Michael S. Roth | The Washington Post
"Stewart, a distinguished poet, a former MacArthur fellow and a Princeton professor of the humanities, charts the West’s fascination with decayed remains, from Egyptian relics to contemporary monuments of destruction and trauma. The Ruins Lesson is a sweeping cultural history that draws in Renaissance humanism, 18th-century changes in representing the past and the Romantic reconfiguration of memory. . . . Stewart writes with poetic grace and a nonspecialist’s appreciation of printmaking, painting, literature and architecture. Readers outside the academy will find much to value in this lovely book.”
Nathan Goldman | Lapham's Quarterly

“Ruins weren’t always valued primarily as objects of mood and pleasure. But they’ve long held some form of aesthetic interest in the West. This history, culminating in the Romantic period, is the subject of Stewart’s peripatetic study, an idiosyncratic expedition through the centuries. . . . As motivations, methods, and means vary across geography and history, what remains constant is this: ruins captivate, and ruins provoke a response.”

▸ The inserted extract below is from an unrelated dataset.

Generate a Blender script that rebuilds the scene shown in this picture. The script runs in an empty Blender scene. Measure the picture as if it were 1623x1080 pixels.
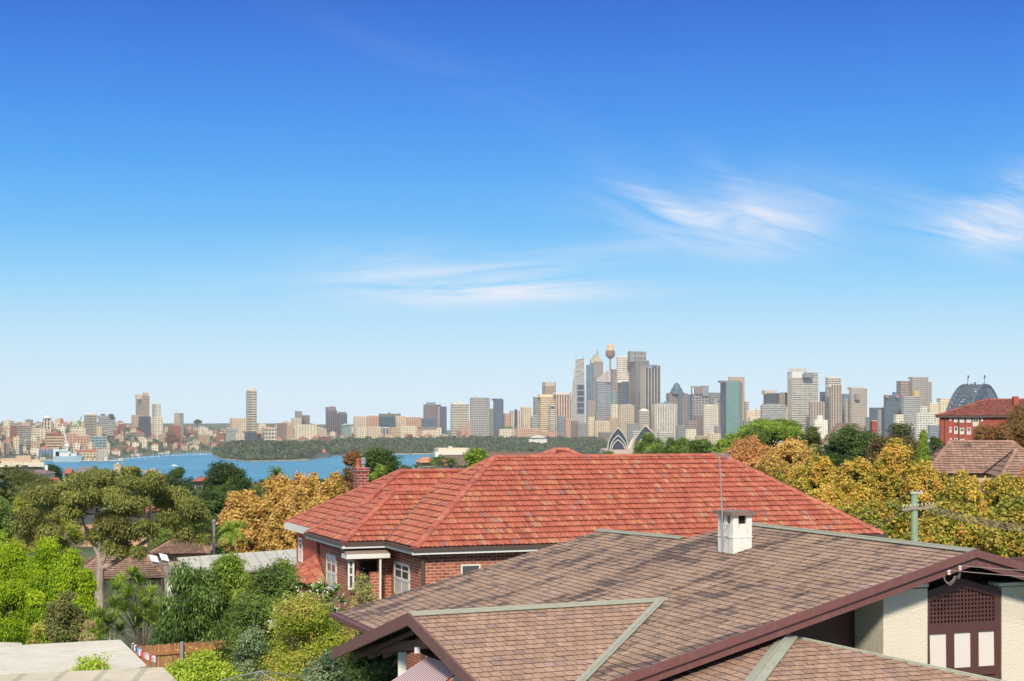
import bpy, math, random
import numpy as np
from mathutils import Vector, noise as mnoise
V = Vector
R = math.radians
random.seed(7)
rng = np.random.default_rng(11)
scene = bpy.context.scene
COL = scene.collection
F = 2450.0; CX = 811.5; HY = 672.0; EYE = V((0, 0, 78.0))

def lin(c):
    c = c / 255.0
    return c / 12.92 if c <= 0.04045 else ((c + 0.055) / 1.055) ** 2.4
def C(r, g, b, k=1.0):
    return (lin(r) * k, lin(g) * k, lin(b) * k, 1.0)

# ---------------------------------------------------------------- camera
cd = bpy.data.cameras.new('camera')
cam = bpy.data.objects.new('camera', cd); COL.objects.link(cam)
cam.location = EYE; cam.rotation_euler = (R(90), 0, 0)
cd.sensor_width = 36.0; cd.lens = 36.0 * F / 1623.0
cd.shift_y = (HY - 540.0) / 1623.0
cd.clip_start = 0.5; cd.clip_end = 60000
scene.camera = cam

# ---------------------------------------------------------------- light
SUN_AZ, SUN_EL = 3.0, 34.0      # degrees left of straight behind the camera, height
sdir = V((-math.sin(R(SUN_AZ)) * math.cos(R(SUN_EL)), -math.cos(R(SUN_AZ)) * math.cos(R(SUN_EL)), math.sin(R(SUN_EL))))
ld = bpy.data.lights.new('sun', 'SUN'); ld.energy = 3.9; ld.angle = R(7); ld.color = (1.0, 0.93, 0.81)
sun = bpy.data.objects.new('sun', ld); COL.objects.link(sun)
sun.rotation_euler = (-sdir).to_track_quat('-Z', 'Y').to_euler(); sun.location = (0, -20, 200)
scene.view_settings.view_transform = 'Standard'; scene.view_settings.look = 'None'
scene.view_settings.exposure = 0.0; scene.view_settings.gamma = 1.0
scene.cycles.max_bounces = 6; scene.cycles.diffuse_bounces = 3; scene.cycles.glossy_bounces = 2
scene.cycles.transmission_bounces = 4; scene.cycles.volume_bounces = 0; scene.cycles.transparent_max_bounces = 8

w = bpy.data.worlds.new('World'); scene.world = w; w.use_nodes = True
nt = w.node_tree; nt.nodes.clear()
def N(t, **k):
    n = nt.nodes.new(t)
    for a, b in k.items(): setattr(n, a, b)
    return n
def L(a, b): nt.links.new(a, b)
def M(op, a, b=None, c=None, clamp=False):
    n = nt.nodes.new('ShaderNodeMath'); n.operation = op; n.use_clamp = clamp
    for i, x in enumerate((a, b, c)):
        if x is None: continue
        if isinstance(x, (int, float)): n.inputs[i].default_value = x
        else: nt.links.new(x, n.inputs[i])
    return n.outputs[0]
out = N('ShaderNodeOutputWorld'); bg = N('ShaderNodeBackground'); bg.inputs[1].default_value = 0.1
sky = N('ShaderNodeTexSky'); sky.sky_type = 'NISHITA'; sky.sun_disc = False
sky.sun_elevation = R(SUN_EL); sky.sun_rotation = math.atan2(sdir.x, sdir.y); sky.altitude = 80; sky.ozone_density = 2.5
tc = N('ShaderNodeTexCoord'); sp = N('ShaderNodeSeparateXYZ'); L(tc.outputs['Generated'], sp.inputs[0])
X, Y, Z = sp.outputs
hor = M('SQRT', M('ADD', M('MULTIPLY', X, X), M('MULTIPLY', Y, Y)))
tel = M('DIVIDE', Z, M('MAXIMUM', hor, 0.001))          # tangent of the elevation
ramp = N('ShaderNodeValToRGB'); cr = ramp.color_ramp; cr.interpolation = 'LINEAR'
pts = [(-0.01, (222, 242, 255)), (0.02, (212, 240, 255)), (0.055, (186, 230, 255)), (0.09, (142, 212, 254)), (0.125, (96, 188, 252)),
       (0.165, (62, 164, 247)), (0.205, (42, 140, 240)), (0.25, (22, 116, 225)), (0.29, (10, 94, 206)), (0.36, (70, 116, 196)), (0.60, (228, 231, 235))]  # last stop: unseen upper sky whitened to add neutral fill light
while len(cr.elements) < len(pts): cr.elements.new(0.5)
for e, (p, c) in zip(cr.elements, pts):
    e.position = (p + 0.02); e.color = C(*c)
L(M('ADD', tel, 0.02, clamp=True), ramp.inputs[0])
g10 = N('ShaderNodeVectorMath', operation='SCALE'); L(ramp.outputs[0], g10.inputs[0]); g10.inputs['Scale'].default_value = 10.0
mx = N('ShaderNodeMixRGB'); mx.inputs[0].default_value = 0.93; L(sky.outputs[0], mx.inputs[1]); L(g10.outputs[0], mx.inputs[2])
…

Erin L. Thompson | Los Angeles Review of Books

“Stewart’s new book details the long history of Western fascination of contemplating what Shakespeare describes (in Sonnet 55) as ‘unswept stone besmear’d with sluttish time.’ . . . Stewart contends that the immediate emotional impact of looking at a ruin is a reminder of our own deaths, since, unlike a heap of rubble, a ruin bears some traces of what it once was before its fall. . . . . Stewart expects much of her readers, but her writing is also forceful and clear.”

Martin E. Jay, University of California, Berkeley
“At the crossroads of transience and endurance, form and chaos, memory and materiality, ruins have been among the most poignant markers of the vain human struggle to resist the ravages of time. Drawing on an astonishing range of examples from the histories of art and literature, Stewart brings to their interpretation her unique gifts of analytic acumen and poetic evocation. The Ruins Lesson is a master class in cultural criticism, revealing the sweet melancholy that fuels our fascination with the shards, fragments, and torsos of things past.”

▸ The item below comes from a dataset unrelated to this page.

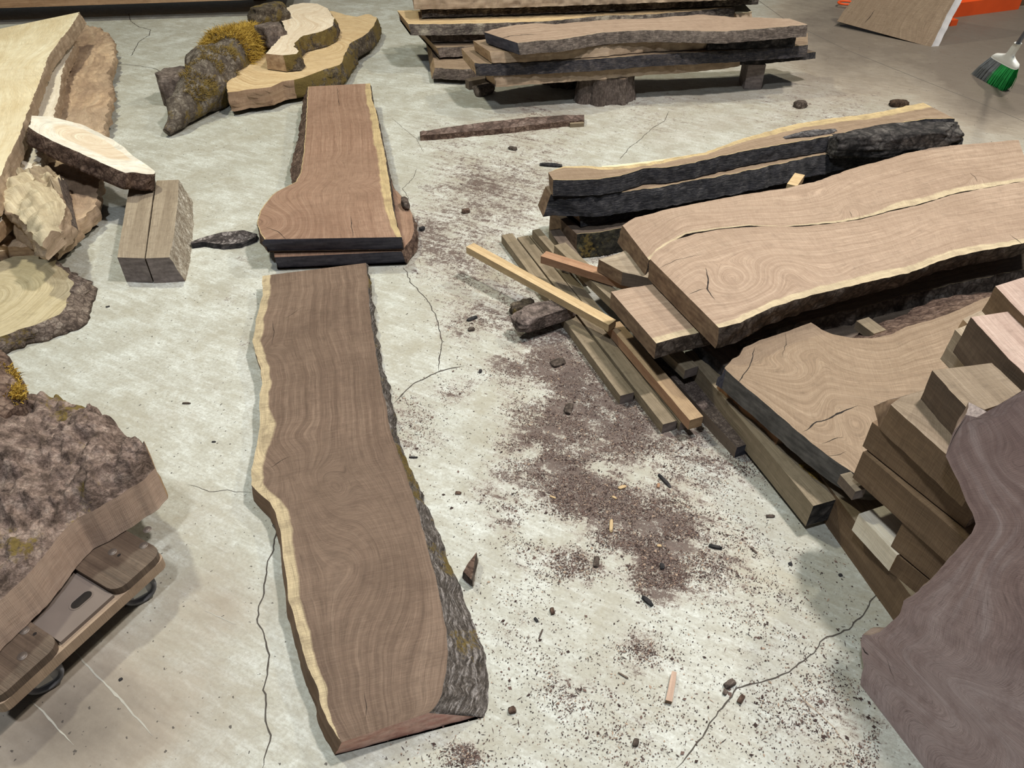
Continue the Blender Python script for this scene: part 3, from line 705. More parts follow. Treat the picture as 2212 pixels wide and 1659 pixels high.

Mary Jacobus, University of Cambridge
The Ruins Lesson explores ruins without end and ruins as an end in themselves in Western culture—autotelic ruins. Wordsworth’s phrase ‘decaying never to be decayed’ signals the Romantic fascination with ruination that Stewart’s erudite book traces from the classical past to its culmination in the work of Goethe, Piranesi, Blake, and Wordsworth. Through dazzlingly imaginative connections and compelling visual illustrations, Stewart argues that ruins are at once the sign of what remains forever unfinished and sites for discovery. Ruins are the vestiges and traces by which the past inspires the future; whether in printmaking, aesthetics, or poetry, they offer a critique of a materialist approach to art.”

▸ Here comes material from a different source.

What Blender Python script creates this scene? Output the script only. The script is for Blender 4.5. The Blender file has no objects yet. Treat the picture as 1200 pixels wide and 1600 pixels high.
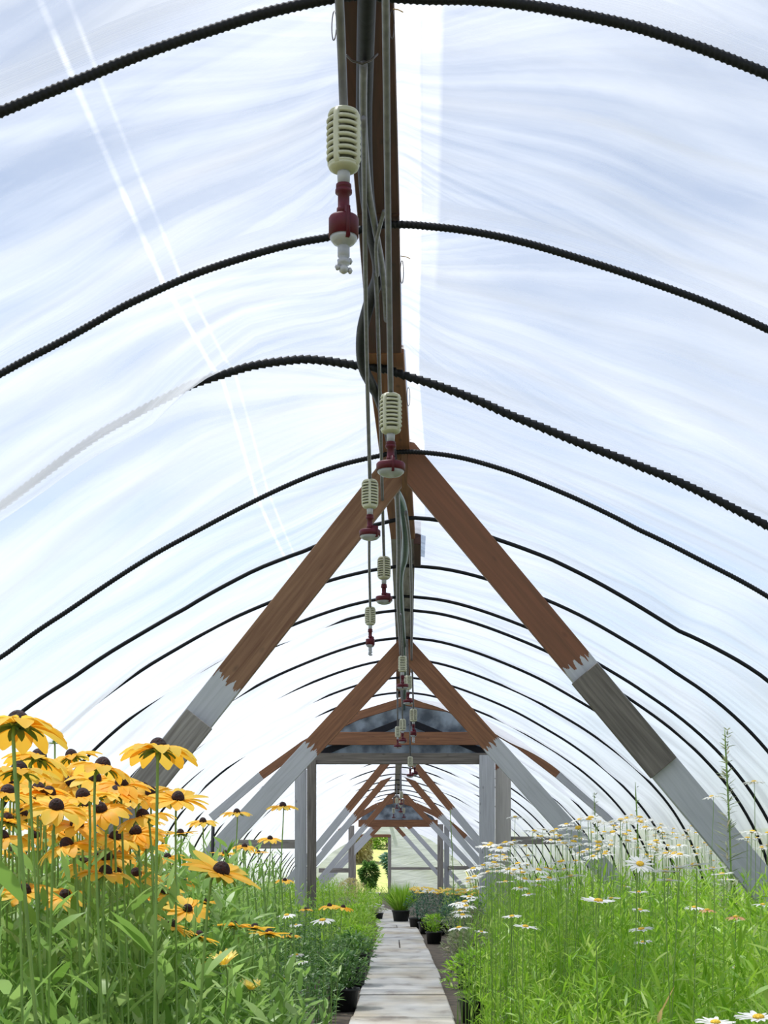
import bpy, math, random
import numpy as np
from mathutils import Vector, Matrix, Euler
R = math.radians
random.seed(7); rng = np.random.default_rng(11)
SC = bpy.context.scene
COL = SC.collection

# ------------------------------------------------------------------ camera
FOC, VX, VY, HC = 2300.0, 632.0, 1360.0, 0.9     # focal length in px, vanishing point, eye height
F = 1150.0; K = FOC / F                          # depths below are in steps of K metres
cd = bpy.data.cameras.new('camera'); cam = bpy.data.objects.new('camera', cd); COL.objects.link(cam)
cam.location = (0, 0, HC); cam.rotation_euler = (R(90), 0, 0)
cd.sensor_fit = 'VERTICAL'; cd.sensor_height = 36; cd.lens = FOC / 1600 * 36
cd.shift_x = (600 - VX) / 1600; cd.shift_y = (VY - 800) / 1600
cd.clip_start = 0.05; cd.clip_end = 500
SC.camera = cam
# ------------------------------------------------------------------ view
SC.view_settings.view_transform = 'Standard'; SC.view_settings.look = 'None'
SC.view_settings.gamma = 1; SC.view_settings.use_curve_mapping = False
SC.view_settings.exposure = 0.72
# ------------------------------------------------------------------ sky and sun
W = bpy.data.worlds.new('sky'); SC.world = W; W.use_nodes = True
nt = W.node_tree; nt.nodes.clear()
def NN(nt, t, **k):
    n = nt.nodes.new(t)
    for a, b in k.items():
        setattr(n, a, b)
    return n
sky = NN(nt, 'ShaderNodeTexSky'); sky.sky_type = 'NISHITA'; sky.sun_disc = False
sky.sun_elevation = R(55); sky.sun_rotation = R(185); sky.air_density = 1.0; sky.dust_density = 0.6
tc = NN(nt, 'ShaderNodeTexCoord'); mp = NN(nt, 'ShaderNodeMapping'); mp.inputs['Scale'].default_value = (1, 1, 2.2)
cl = NN(nt, 'ShaderNodeTexNoise'); cl.inputs['Scale'].default_value = 2.3; cl.inputs['Detail'].default_value = 7
cl.inputs['Roughness'].default_value = 0.55
rp = NN(nt, 'ShaderNodeValToRGB'); rp.color_ramp.elements[0].position = 0.36; rp.color_ramp.elements[1].position = 0.78
mx = NN(nt, 'ShaderNodeMixRGB'); mx.inputs[2].default_value = (5.2, 5.4, 5.8, 1)
bg = NN(nt, 'ShaderNodeBackground'); bg.inputs['Strength'].default_value = 0.105
out = NN(nt, 'ShaderNodeOutputWorld')
L = nt.links.new
L(tc.outputs['Generated'], mp.inputs[0]); L(mp.outputs[0], cl.inputs['Vector']); L(cl.outputs['Fac'], rp.inputs[0])
L(rp.outputs[0], mx.inputs[0]); L(sky.outputs[0], mx.inputs[1]); L(mx.outputs[0], bg.inputs[0]); L(bg.outputs[0], out.inputs[0])
sd = bpy.data.lights.new('sun', 'SUN'); sd.energy = 4.2; sd.angle = R(1.2); sd.color = (1, 0.96, 0.9)
sun = bpy.data.objects.new('sun', sd); COL.objects.link(sun)
sun.rotation_euler = Vector((0.30, -0.22, -1)).to_track_quat('-Z', 'Y').to_euler()
sun.location = (0, 0, 12)

# ------------------------------------------------------------------ helpers
def P(x, y, d):                       # a point seen at pixel x, y and d * K metres down the tunnel
    return Vector(((x - VX) * d / F, d * K, HC + (VY - y) * d / F))
def PH(x, y, h):                      # the same for a known height h above the eye
    return P(x, y, F * h / (VY - y))

def mesh(name, verts, faces, mat=None, parent=None, smooth=True, uv=None):
    me = bpy.data.meshes.new(name)
    me.from_pydata([tuple(v) for v in verts] if not isinstance(verts, np.ndarray) else verts.tolist(), [], faces if isinstance(faces, list) else faces.tolist())
    if uv is not None:
        u = me.uv_layers.new(name='UVMap'); li = np.zeros(len(me.loops), dtype=np.int32)
        me.loops.foreach_get('vertex_index', li)
        u.data.foreach_set('uv', np.asarray(uv, dtype=np.float32)[li].ravel())
    if smooth:
        me.polygons.foreach_set('use_smooth', [True] * len(me.polygons))
    me.update()
    o = bpy.data.objects.new(name, me); COL.objects.link(o)
    if mat: me.materials.append(mat)
    if parent: o.parent = parent
    return o
def empty(name, loc=(0, 0, 0)):
    o = bpy.data.objects.new(name, None); COL.objects.link(o); o.location = loc; o.empty_display_size = 0.05
    return o
def tag(o, label, cat, group=None, kind=None):
    if label: o['label'] = label
    if cat: o['category'] = cat
    if group: o['group'] = group
    if kind: o['kind'] = kind
    return o
def adopt(child, parent):             # keep world placement of a child whose mesh is in world coordinates
    child.parent = parent; child.matrix_parent_inverse = Matrix.Translation(-parent.location)
    return child
def tube_geo(pts, rad, n=8, cap=True):
    pts = [Vector(p) for p in pts]; m = len(pts)
    rads = rad if hasattr(rad, '__len__') else [rad] * m
    V = []; Fc = []; UV = []; prev = None; s = 0
    for i, p in enumerate(pts):
        t = (pts[min(i + 1, m - 1)] - pts[max(i - 1, 0)]).normalized()
        if prev is None:
            a = Vector((0, 0, 1)) if abs(t.z) < 0.9 else Vector((1, 0, 0))
            prev = (a - t * a.dot(t)).normalized()
        else:
            prev = (prev - t * prev.dot(t)).normalized()
        b = t.cross(prev)
        if i: s += (p - pts[i - 1]).length
        for k in range(n):
            an = 2 * math.pi * k / n
            V.append(p + (prev * math.cos(an) + b * math.sin(an)) * rads[i]); UV.append((s, k / n))
    for i in range(m - 1):
        for k in range(n):
            Fc.append((i * n + k, i * n + (k + 1) % n, (i + 1) * n + (k + 1) % n, (i + 1) * n + k))
    if cap:
        Fc.append(tuple(range(n - 1, -1, -1))); Fc.append(tuple((m - 1) * n + k for k in range(n)))
    return V, Fc, UV
def tube(name, pts, rad, mat, parent=None, n=8):
    V, Fc, UV = tube_geo(pts, rad, n)
    return mesh(name, V, Fc, mat, parent, True, UV)
def catmull(pts, sub=6):
    pts = [Vector(p) for p in pts]; o = []
    for i in range(len(pts) - 1):
        p0, p1, p2, p3 = pts[max(i - 1, 0)], pts[i], pts[i + 1], pts[min(i + 2, len(pts) - 1)]
        for k in range(sub):
            t = k / sub
            o.append(0.5 * ((2 * p1) + (p2 - p0) * t + (2 * p0 - 5 * p1 + 4 * p2 - p3) * t * t + (3 * p1 - p0 - 3 * p2 + p3) * t ** 3))
    o.append(pts[-1]); return o
def lathe_geo(prof, n=20, c=(0, 0, 0)):
    V = []; Fc = []
    for r, z in prof:
        for k in range(n):
            a = 2 * math.pi * k / n; V.append((c[0] + r * math.cos(a), c[1] + r * math.sin(a), c[2] + z))
    m = len(prof)
    for i in range(m - 1):
        for k in range(n):
            Fc.append((i * n + k, i * n + (k + 1) % n, (i + 1) * n + (k + 1) % n, (i + 1) * n + k))
    Fc.append(tuple(range(n - 1, -1, -1))); Fc.append(tuple((m - 1) * n + k for k in range(n)))
    return V, Fc
def join_geo(gs):
    V = []; Fc = []
    for v, f in gs:
        o = len(V); V += list(v); Fc += [tuple(i + o for i in q) for q in f]
    return V, Fc
def board(name, p0, p1, w, t, mat, parent=None, side=None, bev=0.003, wob=0.0, cut0=None, cut1=None):
    """plank from p0 to p1; w measured in the 'side' direction, t across it. cut0/cut1: end cut as (normal)"""
    p0 = Vector(p0); p1 = Vector(p1); d = (p1 - p0); ln = d.length; d.normalize()
    side = Vector(side) if side is not None else Vector((0, 1, 0)).cross(d)
    side = (side - d * side.dot(d)).normalized(); up = d.cross(side).normalized()
    n = max(2, int(ln / 0.25)); V = []; Fc = []; UV = []
    for i in range(n + 1):
        s = ln * i / n
        for a, b in ((-1, -1), (1, -1), (1, 1), (-1, 1)):
            q = p0 + d * s + side * (a * w / 2) + up * (b * t / 2)
            for idx, cut, org in ((0, cut0, p0), (n, cut1, p1)):
                if i == idx and cut is not None:
                    nn = Vector(cut); q = q + d * ((org - q).dot(nn) / d.dot(nn))
            if wob and 0 < i < n: q = q + side * random.uniform(-wob, wob) * 0
            V.append(q); UV.append(((q - p0).dot(d), a * w / 2 + b * t * 2))
    for i in range(n):
        for k in range(4):
            Fc.append((i * 4 + k, (i + 1) * 4 + k, (i + 1) * 4 + (k + 1) % 4, i * 4 + (k + 1) % 4))
    Fc.append((0, 1, 2, 3)); Fc.append(tuple(n * 4 + k for k in (3, 2, 1, 0)))
    o = mesh(name, V, Fc, mat, None, False, UV)
    if parent: adopt(o, parent)
    if bev:
        m = o.modifiers.new('bevel', 'BEVEL'); m.width = bev; m.segments = 1; m.limit_method = 'ANGLE'
    return o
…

Kenneth Gross, University of Rochester
“In this expansive, beautifully wrought history of how ruins are imagined, they become sites of wonder, play, and love, places of making as well as places of destruction. In taking up the lessons of ruins, the book explores the varied, volatile forms in which we imagine and remember and care for, or fail to care for, the made and given world. That care shows itself in Stewart’s own quality of attention, the range of her curiosity, the depth of her scholarship, the risk of her thought. This is cultural history as poetic phenomenology.”